Question: When photons of energy 4.25eV strike the surface of a metal A, the ejected photoelectrons have the m...

Question

When photons of energy 4.25eV strike the surface of a metal A, the ejected photoelectrons have the maximum kinetic energy of ${K_A}{\text{ }}eV$ and de Broglie wavelength ${\lambda _A}{\text{ }}$ . The maximum kinetic energy of photoelectrons liberated from another metal B by photons of energy 4.70eV is ${K_B} = \left( {{K_A} - 1.5} \right)eV$ . If the de Broglie wavelength of these photoelectrons is ${\lambda _B} = 2{\lambda _A}$ then
(This question has multiple correct options)
(a) The work function of A is 2.25eV
(b) The work function of B is 4.20eV
(c) ${K_A} = 2.00eV$
(d) ${K_B} = 2.75eV$

Answer 1

Solution

Hint: In this question use the relationship between the Kinetic energy and the momentum that is $K.E = \dfrac{1}{2}\dfrac{{{P^2}}}{m}$ . Find the dependency of the kinetic energy over the wavelength of the particle, use the constraints of the questions to get to the right options.

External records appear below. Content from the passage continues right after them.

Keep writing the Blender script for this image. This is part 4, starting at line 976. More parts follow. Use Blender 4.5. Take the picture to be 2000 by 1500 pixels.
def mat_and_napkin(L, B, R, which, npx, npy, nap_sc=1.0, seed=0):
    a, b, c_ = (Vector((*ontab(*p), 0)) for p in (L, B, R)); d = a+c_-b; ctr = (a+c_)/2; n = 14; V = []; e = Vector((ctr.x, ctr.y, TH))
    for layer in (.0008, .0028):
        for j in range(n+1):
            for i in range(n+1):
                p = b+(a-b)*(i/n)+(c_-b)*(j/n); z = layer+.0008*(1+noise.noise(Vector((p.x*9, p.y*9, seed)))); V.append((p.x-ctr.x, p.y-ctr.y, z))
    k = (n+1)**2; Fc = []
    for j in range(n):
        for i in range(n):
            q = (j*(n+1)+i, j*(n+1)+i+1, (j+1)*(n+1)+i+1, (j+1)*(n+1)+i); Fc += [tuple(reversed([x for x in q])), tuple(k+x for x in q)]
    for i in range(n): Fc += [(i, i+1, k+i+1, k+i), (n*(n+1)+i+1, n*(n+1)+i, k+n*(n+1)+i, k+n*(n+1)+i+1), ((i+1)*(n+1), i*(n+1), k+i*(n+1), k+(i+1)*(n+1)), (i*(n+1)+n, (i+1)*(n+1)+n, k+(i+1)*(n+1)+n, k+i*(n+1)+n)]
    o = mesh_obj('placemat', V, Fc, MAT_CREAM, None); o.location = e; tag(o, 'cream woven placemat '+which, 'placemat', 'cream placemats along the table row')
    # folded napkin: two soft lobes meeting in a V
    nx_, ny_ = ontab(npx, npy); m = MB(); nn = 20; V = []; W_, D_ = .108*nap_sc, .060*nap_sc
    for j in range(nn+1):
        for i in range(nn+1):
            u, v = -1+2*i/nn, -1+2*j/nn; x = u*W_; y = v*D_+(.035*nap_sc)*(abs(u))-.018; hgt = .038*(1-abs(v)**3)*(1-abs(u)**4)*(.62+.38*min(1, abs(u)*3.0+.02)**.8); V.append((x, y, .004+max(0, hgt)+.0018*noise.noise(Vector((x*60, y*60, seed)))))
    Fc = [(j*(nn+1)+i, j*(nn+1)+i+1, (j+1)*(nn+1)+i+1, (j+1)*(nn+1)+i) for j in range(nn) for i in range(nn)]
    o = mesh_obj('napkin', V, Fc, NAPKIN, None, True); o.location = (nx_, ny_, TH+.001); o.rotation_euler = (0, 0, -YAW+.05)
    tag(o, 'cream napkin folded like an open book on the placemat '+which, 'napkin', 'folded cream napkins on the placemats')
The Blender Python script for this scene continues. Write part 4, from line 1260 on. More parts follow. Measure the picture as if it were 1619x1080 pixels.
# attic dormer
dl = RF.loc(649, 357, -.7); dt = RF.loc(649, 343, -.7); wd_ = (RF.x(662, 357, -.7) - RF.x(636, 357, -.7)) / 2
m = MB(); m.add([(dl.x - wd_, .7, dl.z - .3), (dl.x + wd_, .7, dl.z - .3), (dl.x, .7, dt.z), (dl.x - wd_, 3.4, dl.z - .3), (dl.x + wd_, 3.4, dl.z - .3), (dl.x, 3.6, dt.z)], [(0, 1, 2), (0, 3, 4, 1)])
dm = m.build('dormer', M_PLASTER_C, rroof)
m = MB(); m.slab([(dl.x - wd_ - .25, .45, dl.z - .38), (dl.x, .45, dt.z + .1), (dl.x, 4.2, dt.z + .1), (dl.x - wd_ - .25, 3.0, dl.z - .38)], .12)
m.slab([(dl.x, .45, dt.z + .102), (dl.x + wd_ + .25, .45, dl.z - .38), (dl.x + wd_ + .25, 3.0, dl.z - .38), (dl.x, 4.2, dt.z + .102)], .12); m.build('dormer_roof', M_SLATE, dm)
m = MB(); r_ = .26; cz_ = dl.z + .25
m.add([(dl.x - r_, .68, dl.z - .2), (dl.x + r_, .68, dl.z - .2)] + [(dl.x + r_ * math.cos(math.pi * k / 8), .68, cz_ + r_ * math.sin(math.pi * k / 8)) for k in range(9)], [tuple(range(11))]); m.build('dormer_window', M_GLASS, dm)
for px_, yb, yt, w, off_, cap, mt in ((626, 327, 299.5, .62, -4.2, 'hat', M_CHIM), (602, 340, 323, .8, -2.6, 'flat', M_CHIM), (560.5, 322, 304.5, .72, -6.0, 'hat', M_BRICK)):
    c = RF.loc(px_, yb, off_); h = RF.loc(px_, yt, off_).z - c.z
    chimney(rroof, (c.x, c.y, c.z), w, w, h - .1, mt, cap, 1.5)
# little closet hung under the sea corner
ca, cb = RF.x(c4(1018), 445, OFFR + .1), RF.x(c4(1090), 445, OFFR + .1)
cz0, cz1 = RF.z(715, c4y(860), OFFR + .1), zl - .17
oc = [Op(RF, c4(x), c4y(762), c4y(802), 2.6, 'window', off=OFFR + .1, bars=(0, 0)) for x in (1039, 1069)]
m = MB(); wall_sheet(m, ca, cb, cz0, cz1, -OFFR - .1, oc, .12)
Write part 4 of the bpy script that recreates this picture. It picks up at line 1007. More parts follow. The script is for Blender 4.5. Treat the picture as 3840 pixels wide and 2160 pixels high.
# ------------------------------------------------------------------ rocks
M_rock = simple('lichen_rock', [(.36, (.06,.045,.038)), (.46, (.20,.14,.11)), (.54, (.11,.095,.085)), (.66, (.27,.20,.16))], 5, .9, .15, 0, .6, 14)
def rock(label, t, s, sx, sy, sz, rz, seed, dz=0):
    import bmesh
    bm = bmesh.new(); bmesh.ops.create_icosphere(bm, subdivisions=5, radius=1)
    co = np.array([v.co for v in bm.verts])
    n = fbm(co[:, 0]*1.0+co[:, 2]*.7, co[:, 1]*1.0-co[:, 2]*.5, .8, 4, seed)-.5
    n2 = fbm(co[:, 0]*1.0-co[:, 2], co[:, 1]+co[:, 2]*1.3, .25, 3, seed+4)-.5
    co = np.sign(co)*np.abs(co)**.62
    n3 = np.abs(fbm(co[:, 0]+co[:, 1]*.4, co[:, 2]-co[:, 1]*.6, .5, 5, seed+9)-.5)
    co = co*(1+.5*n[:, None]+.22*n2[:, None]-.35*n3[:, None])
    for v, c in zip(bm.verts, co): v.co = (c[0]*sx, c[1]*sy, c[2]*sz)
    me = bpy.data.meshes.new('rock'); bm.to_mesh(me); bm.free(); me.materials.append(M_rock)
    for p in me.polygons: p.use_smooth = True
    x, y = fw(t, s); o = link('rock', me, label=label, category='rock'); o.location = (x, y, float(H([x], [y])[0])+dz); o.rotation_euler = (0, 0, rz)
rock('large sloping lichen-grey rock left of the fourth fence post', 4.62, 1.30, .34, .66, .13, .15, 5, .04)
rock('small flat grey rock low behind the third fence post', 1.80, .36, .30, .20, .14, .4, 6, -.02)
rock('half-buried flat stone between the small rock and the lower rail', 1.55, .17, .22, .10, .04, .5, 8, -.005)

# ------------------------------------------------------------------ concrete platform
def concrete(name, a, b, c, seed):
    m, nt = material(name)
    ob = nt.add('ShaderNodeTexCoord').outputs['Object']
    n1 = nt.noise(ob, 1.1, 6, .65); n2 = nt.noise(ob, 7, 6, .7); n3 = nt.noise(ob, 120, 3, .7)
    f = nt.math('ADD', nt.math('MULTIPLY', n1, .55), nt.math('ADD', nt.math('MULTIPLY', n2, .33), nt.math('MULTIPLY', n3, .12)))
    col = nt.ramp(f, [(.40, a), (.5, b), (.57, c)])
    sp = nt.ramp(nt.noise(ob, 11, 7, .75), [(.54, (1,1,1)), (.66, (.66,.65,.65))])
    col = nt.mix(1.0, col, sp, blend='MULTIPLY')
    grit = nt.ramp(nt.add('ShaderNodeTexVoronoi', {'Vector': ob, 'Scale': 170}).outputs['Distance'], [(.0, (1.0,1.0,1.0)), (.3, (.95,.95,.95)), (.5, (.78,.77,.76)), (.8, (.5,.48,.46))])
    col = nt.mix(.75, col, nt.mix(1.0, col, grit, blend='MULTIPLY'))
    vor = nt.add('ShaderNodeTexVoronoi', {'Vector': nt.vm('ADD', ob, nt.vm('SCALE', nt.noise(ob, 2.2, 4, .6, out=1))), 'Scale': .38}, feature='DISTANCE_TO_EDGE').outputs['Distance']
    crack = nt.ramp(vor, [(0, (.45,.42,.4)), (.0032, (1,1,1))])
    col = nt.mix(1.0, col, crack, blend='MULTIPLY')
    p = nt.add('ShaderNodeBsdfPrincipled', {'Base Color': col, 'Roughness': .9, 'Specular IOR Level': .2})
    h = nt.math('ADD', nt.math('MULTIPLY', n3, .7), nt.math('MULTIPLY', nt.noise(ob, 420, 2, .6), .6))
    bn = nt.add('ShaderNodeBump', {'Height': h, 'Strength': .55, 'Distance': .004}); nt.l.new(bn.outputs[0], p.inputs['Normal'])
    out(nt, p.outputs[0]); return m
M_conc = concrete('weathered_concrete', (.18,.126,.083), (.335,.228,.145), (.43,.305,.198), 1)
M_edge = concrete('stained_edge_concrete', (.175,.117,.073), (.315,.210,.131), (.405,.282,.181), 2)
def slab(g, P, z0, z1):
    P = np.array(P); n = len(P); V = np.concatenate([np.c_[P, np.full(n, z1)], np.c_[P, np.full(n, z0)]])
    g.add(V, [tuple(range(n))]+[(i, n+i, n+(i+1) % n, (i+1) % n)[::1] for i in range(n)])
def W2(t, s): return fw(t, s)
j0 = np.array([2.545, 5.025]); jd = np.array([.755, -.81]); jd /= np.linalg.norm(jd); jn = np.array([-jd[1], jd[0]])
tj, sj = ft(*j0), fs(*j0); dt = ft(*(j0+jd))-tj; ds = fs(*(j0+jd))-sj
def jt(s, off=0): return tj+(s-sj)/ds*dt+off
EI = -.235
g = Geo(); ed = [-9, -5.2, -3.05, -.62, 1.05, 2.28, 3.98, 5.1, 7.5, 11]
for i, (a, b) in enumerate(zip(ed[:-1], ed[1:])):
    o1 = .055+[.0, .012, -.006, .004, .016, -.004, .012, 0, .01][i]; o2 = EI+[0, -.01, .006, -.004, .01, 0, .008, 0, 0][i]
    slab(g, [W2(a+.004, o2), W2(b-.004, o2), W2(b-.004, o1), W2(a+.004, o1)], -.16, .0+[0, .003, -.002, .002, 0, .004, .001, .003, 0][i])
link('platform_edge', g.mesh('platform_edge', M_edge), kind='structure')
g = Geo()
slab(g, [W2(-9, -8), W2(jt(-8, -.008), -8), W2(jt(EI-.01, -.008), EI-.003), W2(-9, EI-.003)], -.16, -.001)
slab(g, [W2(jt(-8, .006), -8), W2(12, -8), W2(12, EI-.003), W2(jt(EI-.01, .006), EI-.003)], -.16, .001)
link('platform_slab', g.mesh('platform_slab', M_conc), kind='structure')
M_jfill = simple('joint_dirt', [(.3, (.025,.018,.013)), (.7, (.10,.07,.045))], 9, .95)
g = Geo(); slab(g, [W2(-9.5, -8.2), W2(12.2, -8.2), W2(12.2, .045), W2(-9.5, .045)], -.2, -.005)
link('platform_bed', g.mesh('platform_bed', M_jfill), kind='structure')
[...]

Complete step-by-step solution -
As we all know, the kinetic energy (K.E) of any particle is half times the mass (m) of the particle multiplied by the square of the velocity (v).
$\Rightarrow K.E = \dfrac{1}{2}m{v^2}$ ................... (1)
And we all know that momentum (P) of any particle is the product of mass (m) and velocity (v) of the particle.
$\Rightarrow P = mv$ ..................... (2)
Now from equation (1) and (2) we have,
$\Rightarrow K.E = \dfrac{1}{2}\dfrac{{{P^2}}}{m}$
So kinetic energy is directly proportional to the square of the momentum.
$\Rightarrow K \propto {P^2}$ ................ (1)
Now as we all know that wavelength $\left( \lambda \right)$ is inversely proportional to the momentum (P).
$\Rightarrow \lambda \propto \dfrac{1}{P}$ .............. (2)
Now from equation (1) and (2) we have,
$\Rightarrow K \propto \dfrac{1}{{{\lambda ^2}}}$
Now there are two metals given A and B so the ratio of the kinetic energy of A and B in terms of the wavelength ${\lambda _A}{\text{ and }}{\lambda _B}$ are
$\Rightarrow \dfrac{{{K_A}}}{{{K_B}}} = \dfrac{{\lambda _B^2}}{{\lambda _A^2}}$
Now it is given that ${\lambda _B} = 2{\lambda _A}$ so use this property in above equation we have,
$\Rightarrow \dfrac{{{K_A}}}{{{K_B}}} = \dfrac{{{{\left( {2{\lambda _A}} \right)}^2}}}{{\lambda _A^2}} = 4$
$\Rightarrow {K_A} = 4{K_B}$ ................... (3)
Now it is also given that ${K_B} = \left( {{K_A} - 1.5} \right)eV$
So from equation (3) substitute the value of ${K_A}$ in the above equation we have,
$\Rightarrow {K_B} = \left( {4{K_B} - 1.5} \right)eV$
Now simplify this we have,
$\Rightarrow 3{K_B} = \left( {1.5} \right)eV$
$\Rightarrow {K_B} = \dfrac{{1.5}}{3} = 0.5eV$
Now from equation (3) we have,
$\Rightarrow {K_A} = 4\left( {0.5} \right) = 2eV$
Now as we know that the work function is the difference of the energy of photons by which metal strikes and the kinetic energy of the metal.
Now it is given that photons of energy 4.25eV strike the surface of the metal A and photons with energy 4.70eV strike the surface of the metal B.
So the work function of the metal A is = 4.25eV - ${K_A}$ = 4.25 – 2 = 2.25eV.
And the work function of the metal B is = 4.70eV - ${K_B}$ = 4.70 – 0.5 = 4.2eV.
So this is the required answer.

Hence option (A), (B) and (C) are the correct options.

Note: The basic definition of work function is quite useful while dealing with problems of such kind. As metals are composed of electrons so when energy is incident over it some electrons are emitted out so this minimum energy of the light that if incident over a metal surface removes an electron to infinity is called as the work function of that metal.